Dallas Cowboys: T.O.’s the same, Romo isn’t holding kicks, and Parcells is gone. I’m thinking it’s pretty hit or miss.

NFC North
Green Bay Packers: Everyone’s looking to send Favre off on a high note (if this is it), and it could happen.
Chicago Bears: If Grossman is still their quarterback, he’d better get real good real quick after the loss of Thomas Jones.
Minnesota Vikings: Still a pretty young team, but if Adrian Petersen makes the transition quick (he looks like he may), this team could have something offensively.
Detroit Lions: If this season is par the course, then fire Millen. Please.

NFC South
Tampa Bay Buccaneers: Simms seems to be the man in Tampa. I think he’s the best choice, but there aren’t that many choices are there?
Carolina Panthers: Delhomme got this team to a Super Bowl once, he can do it again. He just has to play like it, that’s all.
New Orleans Saints: My pick to take the NFC. This team seemed to have it all last year, and they lost nothing in the off-season. Yet, they still might be 0-1 after week one.
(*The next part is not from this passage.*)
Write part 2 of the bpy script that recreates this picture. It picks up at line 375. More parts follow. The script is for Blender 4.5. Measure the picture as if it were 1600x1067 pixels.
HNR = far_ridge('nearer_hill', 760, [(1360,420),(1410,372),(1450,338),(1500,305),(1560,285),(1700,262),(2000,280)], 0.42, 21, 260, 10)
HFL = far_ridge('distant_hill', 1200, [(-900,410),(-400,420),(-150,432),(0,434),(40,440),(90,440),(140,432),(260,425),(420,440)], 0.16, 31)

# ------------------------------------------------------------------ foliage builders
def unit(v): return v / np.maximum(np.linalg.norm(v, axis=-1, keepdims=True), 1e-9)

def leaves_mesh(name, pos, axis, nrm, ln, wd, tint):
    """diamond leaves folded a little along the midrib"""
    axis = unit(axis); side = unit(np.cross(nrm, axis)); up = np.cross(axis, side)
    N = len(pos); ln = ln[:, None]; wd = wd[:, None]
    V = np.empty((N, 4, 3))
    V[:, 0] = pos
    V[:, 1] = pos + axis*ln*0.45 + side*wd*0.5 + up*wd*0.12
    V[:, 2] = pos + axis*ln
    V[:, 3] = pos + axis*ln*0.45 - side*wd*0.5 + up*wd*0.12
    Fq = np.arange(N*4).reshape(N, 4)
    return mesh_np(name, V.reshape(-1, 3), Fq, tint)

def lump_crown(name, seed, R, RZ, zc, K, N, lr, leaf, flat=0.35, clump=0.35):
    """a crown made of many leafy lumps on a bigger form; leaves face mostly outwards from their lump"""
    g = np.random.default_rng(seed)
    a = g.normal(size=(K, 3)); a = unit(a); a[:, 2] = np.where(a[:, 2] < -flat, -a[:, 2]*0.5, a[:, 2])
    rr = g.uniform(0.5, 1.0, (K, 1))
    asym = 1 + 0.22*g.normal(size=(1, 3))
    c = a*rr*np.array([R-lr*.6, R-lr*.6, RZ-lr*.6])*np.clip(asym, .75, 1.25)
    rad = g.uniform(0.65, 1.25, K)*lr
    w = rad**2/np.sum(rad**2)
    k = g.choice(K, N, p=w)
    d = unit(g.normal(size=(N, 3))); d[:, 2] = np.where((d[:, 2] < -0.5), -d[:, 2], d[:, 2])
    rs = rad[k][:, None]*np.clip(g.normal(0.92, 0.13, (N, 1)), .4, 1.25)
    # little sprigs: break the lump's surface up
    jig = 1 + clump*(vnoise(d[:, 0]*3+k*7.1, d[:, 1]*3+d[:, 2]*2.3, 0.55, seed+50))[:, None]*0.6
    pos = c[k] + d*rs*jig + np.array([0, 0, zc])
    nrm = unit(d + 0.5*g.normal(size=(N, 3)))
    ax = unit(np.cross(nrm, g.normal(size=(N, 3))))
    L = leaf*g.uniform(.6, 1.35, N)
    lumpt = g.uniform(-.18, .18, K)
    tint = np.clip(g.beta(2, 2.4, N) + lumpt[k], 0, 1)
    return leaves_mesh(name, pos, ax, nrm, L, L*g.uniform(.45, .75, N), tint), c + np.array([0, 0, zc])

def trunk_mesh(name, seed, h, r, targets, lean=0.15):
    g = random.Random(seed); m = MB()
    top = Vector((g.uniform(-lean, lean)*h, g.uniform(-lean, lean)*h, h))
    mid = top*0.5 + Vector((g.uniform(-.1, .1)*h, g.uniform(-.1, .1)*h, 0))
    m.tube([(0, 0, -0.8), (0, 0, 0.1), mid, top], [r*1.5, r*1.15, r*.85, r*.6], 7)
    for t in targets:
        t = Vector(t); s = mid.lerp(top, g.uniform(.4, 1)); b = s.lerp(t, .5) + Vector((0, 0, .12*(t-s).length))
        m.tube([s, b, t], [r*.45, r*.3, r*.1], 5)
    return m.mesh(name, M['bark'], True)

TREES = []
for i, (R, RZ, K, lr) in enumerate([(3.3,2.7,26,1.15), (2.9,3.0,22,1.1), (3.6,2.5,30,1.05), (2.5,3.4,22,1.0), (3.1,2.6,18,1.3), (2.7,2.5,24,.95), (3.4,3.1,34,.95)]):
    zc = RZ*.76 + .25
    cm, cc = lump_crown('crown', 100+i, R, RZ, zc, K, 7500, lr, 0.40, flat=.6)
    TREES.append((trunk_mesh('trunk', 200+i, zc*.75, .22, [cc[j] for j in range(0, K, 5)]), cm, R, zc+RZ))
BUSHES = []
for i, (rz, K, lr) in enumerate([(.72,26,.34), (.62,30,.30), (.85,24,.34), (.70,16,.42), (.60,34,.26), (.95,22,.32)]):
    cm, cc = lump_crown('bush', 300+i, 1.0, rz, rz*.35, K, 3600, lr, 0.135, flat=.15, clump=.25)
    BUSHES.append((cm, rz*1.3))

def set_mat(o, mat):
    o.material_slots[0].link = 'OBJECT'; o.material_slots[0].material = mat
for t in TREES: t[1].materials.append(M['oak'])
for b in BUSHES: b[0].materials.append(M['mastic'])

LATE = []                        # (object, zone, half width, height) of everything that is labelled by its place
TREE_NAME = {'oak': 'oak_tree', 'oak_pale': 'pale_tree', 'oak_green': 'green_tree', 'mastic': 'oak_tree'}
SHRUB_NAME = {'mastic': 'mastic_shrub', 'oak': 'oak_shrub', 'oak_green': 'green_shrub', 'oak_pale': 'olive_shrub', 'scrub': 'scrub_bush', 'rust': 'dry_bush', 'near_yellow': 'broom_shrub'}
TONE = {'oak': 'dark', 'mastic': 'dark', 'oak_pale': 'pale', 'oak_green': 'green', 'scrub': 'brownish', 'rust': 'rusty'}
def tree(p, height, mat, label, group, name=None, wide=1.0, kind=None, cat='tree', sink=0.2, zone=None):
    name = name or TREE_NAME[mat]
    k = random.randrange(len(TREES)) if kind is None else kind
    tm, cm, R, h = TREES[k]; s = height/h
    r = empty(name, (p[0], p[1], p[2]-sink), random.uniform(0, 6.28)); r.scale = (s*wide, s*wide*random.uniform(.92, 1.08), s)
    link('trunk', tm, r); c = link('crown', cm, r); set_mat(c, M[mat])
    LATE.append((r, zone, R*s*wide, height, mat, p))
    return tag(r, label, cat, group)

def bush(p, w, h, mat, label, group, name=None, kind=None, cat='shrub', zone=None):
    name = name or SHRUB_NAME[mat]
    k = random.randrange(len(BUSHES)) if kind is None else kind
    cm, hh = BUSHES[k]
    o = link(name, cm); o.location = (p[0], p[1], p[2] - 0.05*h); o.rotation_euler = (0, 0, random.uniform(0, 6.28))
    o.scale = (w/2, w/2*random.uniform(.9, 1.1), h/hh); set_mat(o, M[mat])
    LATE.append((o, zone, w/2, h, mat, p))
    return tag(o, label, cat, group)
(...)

Crazy, huh?
Atlanta Falcons: They’ll miss Vick’s 1,000 rushing yards. With Harrington they’ll get more passing from their quarterback. Same results? Maybe, but I’m not betting on it history considered.

NFC West
St. Louis Rams: Still fun to watch, likely to play the role of spoiler rather than be spoiled.
Seattle Seahawks: They’ve got Shaun Alexander. The NFC’s L.T. is all you need sometime.
San Francisco 49ers: Remember, Frank Gore did lead the NFC is rushing last year. However, for this team to succeed Alex Smith needs his coming out year.
Arizona Cardinals: Maybe all the talent this team does have will finally click this year. If not, expect more of the same.

FINAL THOUGHTS

Every year there is a football team—college or pro—that pisses everything away. Michigan has already done this, but it’s only week one. Who’s next? At this point, every game is a critical game, and every possible upset could be that upset. Texas nearly experienced this last weekend, and there are still a couple weeks of non-conference play before everyone slips back into their own conference and the rivalry games begin to take place. Until then, are all bets off? Was this an isolated incident or are the big teams getting too cocky? Are the little teams getting better or more determined? Or is this simply fate? Upsets seem to point to that, as they are history in the making (cliché as that phrase is these days) while getting bigger and bigger in recent years. Maybe the upset in itself reached its peak this past Saturday. Upsets in the pro ranks aren’t that big a deal anymore due to the parity that is in just about every pro sport these days, but in the college ranks due to the high number of teams and the fact that college sports still have teams that are expected to do good every year regardless of any outside factors. That is what makes college sports exciting. Without upsets, sports would get more and more boring until people would clamor for an upset to shake things up. Thankfully, the NCAA won’t have to worry about that with the big upset of ’07 already taken care of.